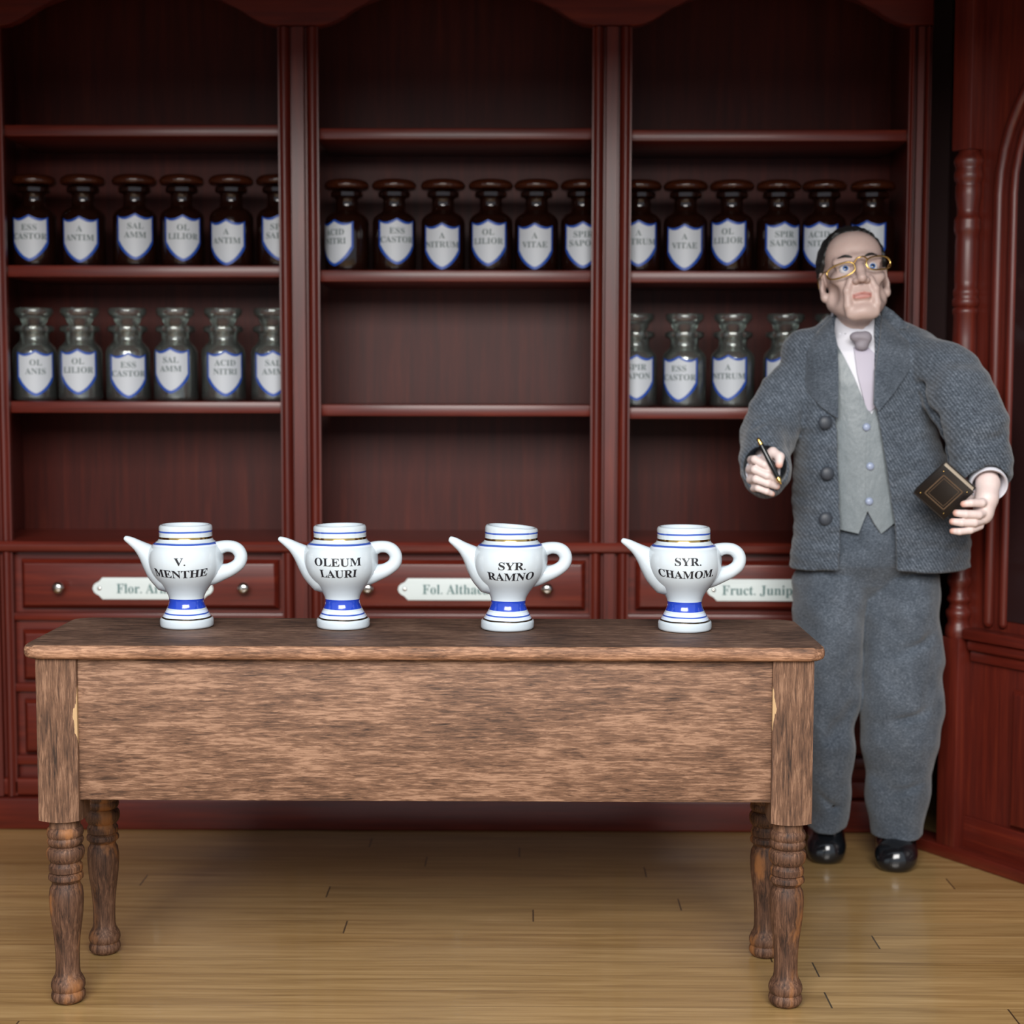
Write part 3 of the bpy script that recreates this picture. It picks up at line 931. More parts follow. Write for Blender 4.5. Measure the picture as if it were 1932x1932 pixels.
class Field:
    """a smooth solid on an uneven grid, turned into one closed surface"""
    def __init__(s, xs, ys, zs):
        s.ax = [np.asarray(a, np.float32) for a in (xs, ys, zs)]
        s.d = np.full([len(a) for a in s.ax], 1.0, np.float32)
        s.rs = 1.0

    def sub(s, lo, hi):
        sl = []
        for a, l, h in zip(s.ax, lo, hi):
            i = max(0, np.searchsorted(a, l) - 1); j = min(len(a), np.searchsorted(a, h) + 1)
            if j - i < 1: return None, None
            sl.append(slice(i, j))
        X = [s.ax[0][sl[0]][:, None, None], s.ax[1][sl[1]][None, :, None], s.ax[2][sl[2]][None, None, :]]
        return tuple(sl), X

    def put(s, sl, v, k, op):
        a = s.d[sl]
        if op == 'u':
            if k > 0:
                h = np.clip(.5 + .5 * (a - v) / k, 0, 1)
                s.d[sl] = a * (1 - h) + v * h - k * h * (1 - h)
            else: s.d[sl] = np.minimum(a, v)
        else:
            v = -v
            if k > 0:
                h = np.clip(.5 - .5 * (a - v) / k, 0, 1)
                s.d[sl] = a * (1 - h) + v * h + k * h * (1 - h)
            else: s.d[sl] = np.maximum(a, v)

    def cap(s, a, b, ra, rb, k=.01, op='u', sq=1.0):
        """round cone from a to b; sq squeezes it front to back"""
        a = np.array(a, np.float32); b = np.array(b, np.float32)
        ra *= s.rs; rb *= s.rs; k *= s.rs
        m = max(ra, rb) + k + .02
        sl, X = s.sub(np.minimum(a, b) - m, np.maximum(a, b) + m)
        if sl is None: return
        w = np.array([1, 1 / sq, 1], np.float32)
        A = a * w; D = (b - a) * w
        q = [X[i] * w[i] - A[i] for i in range(3)]
        L = max(1e-9, float(D @ D))
        t = np.clip((q[0] * D[0] + q[1] * D[1] + q[2] * D[2]) / L, 0, 1)
        v = np.sqrt(sum((q[i] - t * D[i]) ** 2 for i in range(3))) - (ra + (rb - ra) * t)
        s.put(sl, v * min(1, sq) if sq < 1 else v, k, op)

    def chain(s, pts, k=.01, op='u', sq=1.0):
        for (a, ra), (b, rb) in zip(pts, pts[1:]): s.cap(a, b, ra, rb, k, op, sq)

    def ell(s, c, r, k=.01, op='u', R=None):
        r = [q * s.rs for q in r]; k *= s.rs
        c = np.array(c, np.float32); m = max(r) + k + .02
        sl, X = s.sub(c - m, c + m)
        if sl is None: return
        q = [X[i] - c[i] for i in range(3)]
        if R is not None:
            q = [R[0][j] * q[0] + R[1][j] * q[1] + R[2][j] * q[2] for j in range(3)]
        k0 = np.sqrt(sum((q[i] / r[i]) ** 2 for i in range(3)))
        k1 = np.sqrt(sum((q[i] / r[i] ** 2) ** 2 for i in range(3)))
        s.put(sl, k0 * (k0 - 1) / np.maximum(k1, 1e-6), k, op)

    def loft(s, secs, k=.01, op='u', p=2.3, cut=True):
        """upright body: rows of (z, cx, cy, rx, ry)"""
        S = sorted(secs); zz = [q[0] for q in S]
        pad = .05
        lo = (min(q[1] - q[3] for q in S) - pad, min(q[2] - q[4] for q in S) - pad, zz[0] - pad)
        hi = (max(q[1] + q[3] for q in S) + pad, max(q[2] + q[4] for q in S) + pad, zz[-1] + pad)
        sl, X = s.sub(lo, hi)
        if sl is None: return
        zf = X[2].ravel()
        I = [np.interp(zf, zz, [q[i] for q in S])[None, None, :].astype(np.float32) for i in range(1, 5)]
        q = (np.abs((X[0] - I[0]) / I[2]) ** p + np.abs((X[1] - I[1]) / I[3]) ** p) ** (1 / p)
        v = (q - 1) * np.minimum(I[2], I[3])
        v = np.maximum(v, np.maximum(zz[0] - X[2], X[2] - zz[-1]))
        s.put(sl, v, k, op)
        return v

    def poly_cut(s, poly, y1, keep=False):
        """remove (or keep only) what lies in front of y1 inside an XZ outline"""
        X, Z = np.meshgrid(s.ax[0], s.ax[2], indexing='ij')
        d = np.full(X.shape, 1e9); ins = np.zeros(X.shape, bool)
        n = len(poly)
        for i in range(n):
            (ax, az), (bx, bz) = poly[i], poly[(i + 1) % n]
            ex, ez = bx - ax, bz - az
            t = np.clip(((X - ax) * ex + (Z - az) * ez) / (ex * ex + ez * ez + 1e-12), 0, 1)
            d = np.minimum(d, np.hypot(X - ax - t * ex, Z - az - t * ez))
            c = ((az > Z) != (bz > Z)) & (X < (bx - ax) * (Z - az) / (bz - az + 1e-15) + ax)
            ins ^= c
        sd = np.where(ins, -d, d).astype(np.float32)[:, None, :]
        v = np.maximum(sd, (s.ax[1] - y1)[None, :, None])
        s.d = np.maximum(s.d, -v)

    def folds(s, amp, f, seed=0, lo=None, hi=None):
        rnd = np.random.RandomState(seed)
        X = [s.ax[0][:, None, None], s.ax[1][None, :, None], s.ax[2][None, None, :]]
        tot = 0
        for i in range(6):
            kx, ky, kz = rnd.normal(size=3) * np.array(f); ph = rnd.uniform(0, 6.28)
            tot = tot + np.sin(X[0] * kx + X[1] * ky + X[2] * kz + ph) * (1.0 if i < 3 else .55)
        s.d += (amp / 2.2) * tot.astype(np.float32)

    def surface(s, relax=2):
        d = s.d; n = d < 0
        nx, ny, nz = d.shape
        c = np.zeros((nx - 1, ny - 1, nz - 1), np.int8)
        for i in (0, 1):
            for j in (0, 1):
                for k in (0, 1):
                    c += n[i:nx - 1 + i, j:ny - 1 + j, k:nz - 1 + k]
        I, J, K = np.nonzero((c > 0) & (c < 8))
        idx = np.full(c.shape, -1, np.int32); idx[I, J, K] = np.arange(len(I))
        P = np.zeros((len(I), 3)); W = np.zeros(len(I))
        cor = [(i, j, k) for i in (0, 1) for j in (0, 1) for k in (0, 1)]
        for a in cor:
            for b in cor:
                if sum(abs(x - y) for x, y in zip(a, b)) == 1 and a < b:
                    va = d[I + a[0], J + a[1], K + a[2]]; vb = d[I + b[0], J + b[1], K + b[2]]
                    m = (va < 0) != (vb < 0)
                    t = np.where(m, va / np.where(m, va - vb, 1), 0)
                    for q, Q in enumerate((I, J, K)):
                        pa = s.ax[q][Q + a[q]]; pb = s.ax[q][Q + b[q]]
                        P[:, q] += m * (pa + (pb - pa) * t)
                    W += m
        P /= W[:, None]
        F = []
        for axn in range(3):
            sl0 = [slice(None)] * 3; sl1 = [slice(None)] * 3
            sl0[axn] = slice(0, -1); sl1[axn] = slice(1, None)
            e = n[tuple(sl0)] != n[tuple(sl1)]
            E = list(np.nonzero(e))
            o1, o2 = [(1, 2), (2, 0), (0, 1)][axn]
            ok = (E[o1] > 0) & (E[o2] > 0) & (E[o1] < d.shape[o1] - 1) & (E[o2] < d.shape[o2] - 1)
            E = [q[ok] for q in E]
            sgn = n[tuple(E)]
            def cell(a, b):
                q = [x.copy() for x in E]; q[o1] = q[o1] - a; q[o2] = q[o2] - b
                return idx[tuple(q)]
            qd = np.stack([cell(1, 1), cell(0, 1), cell(0, 0), cell(1, 0)], 1)
            qd[~sgn] = qd[~sgn][:, ::-1]
            F.append(qd)
        F = np.concatenate(F); F = F[(F >= 0).all(1)]
        for _ in range(relax):
            A = np.zeros_like(P); N = np.zeros(len(P))
            for a, b in ((0, 1), (1, 2), (2, 3), (3, 0)):
                np.add.at(A, F[:, a], P[F[:, b]]); np.add.at(A, F[:, b], P[F[:, a]])
                np.add.at(N, F[:, a], 1); np.add.at(N, F[:, b], 1)
            P = P * .5 + .5 * A / np.maximum(N, 1)[:, None]
        return P, F

    def mesh(s, name, relax=2):
        P, F = s.surface(relax)
        me = bpy.data.meshes.new(name)
        me.vertices.add(len(P)); me.vertices.foreach_set('co', P.astype(np.float32).ravel())
        me.loops.add(len(F) * 4); me.loops.foreach_set('vertex_index', F.astype(np.int32).ravel())
        me.polygons.add(len(F)); me.polygons.foreach_set('loop_start', np.arange(0, len(F) * 4, 4, dtype=np.int32))
        me.update(calc_edges=True); me.validate()
        return me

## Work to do
Up to and including the line containing "return tuple(sl), X", repeat every line from the start of the data, but none of the pictures.

## Worked answer
Write part 3 of the bpy script that recreates this picture. It picks up at line 931. More parts follow. Write for Blender 4.5. Measure the picture as if it were 1932x1932 pixels.
class Field:
    """a smooth solid on an uneven grid, turned into one closed surface"""
    def __init__(s, xs, ys, zs):
        s.ax = [np.asarray(a, np.float32) for a in (xs, ys, zs)]
        s.d = np.full([len(a) for a in s.ax], 1.0, np.float32)
        s.rs = 1.0

    def sub(s, lo, hi):
        sl = []
        for a, l, h in zip(s.ax, lo, hi):
            i = max(0, np.searchsorted(a, l) - 1); j = min(len(a), np.searchsorted(a, h) + 1)
            if j - i < 1: return None, None
            sl.append(slice(i, j))
        X = [s.ax[0][sl[0]][:, None, None], s.ax[1][sl[1]][None, :, None], s.ax[2][sl[2]][None, None, :]]
        return tuple(sl), X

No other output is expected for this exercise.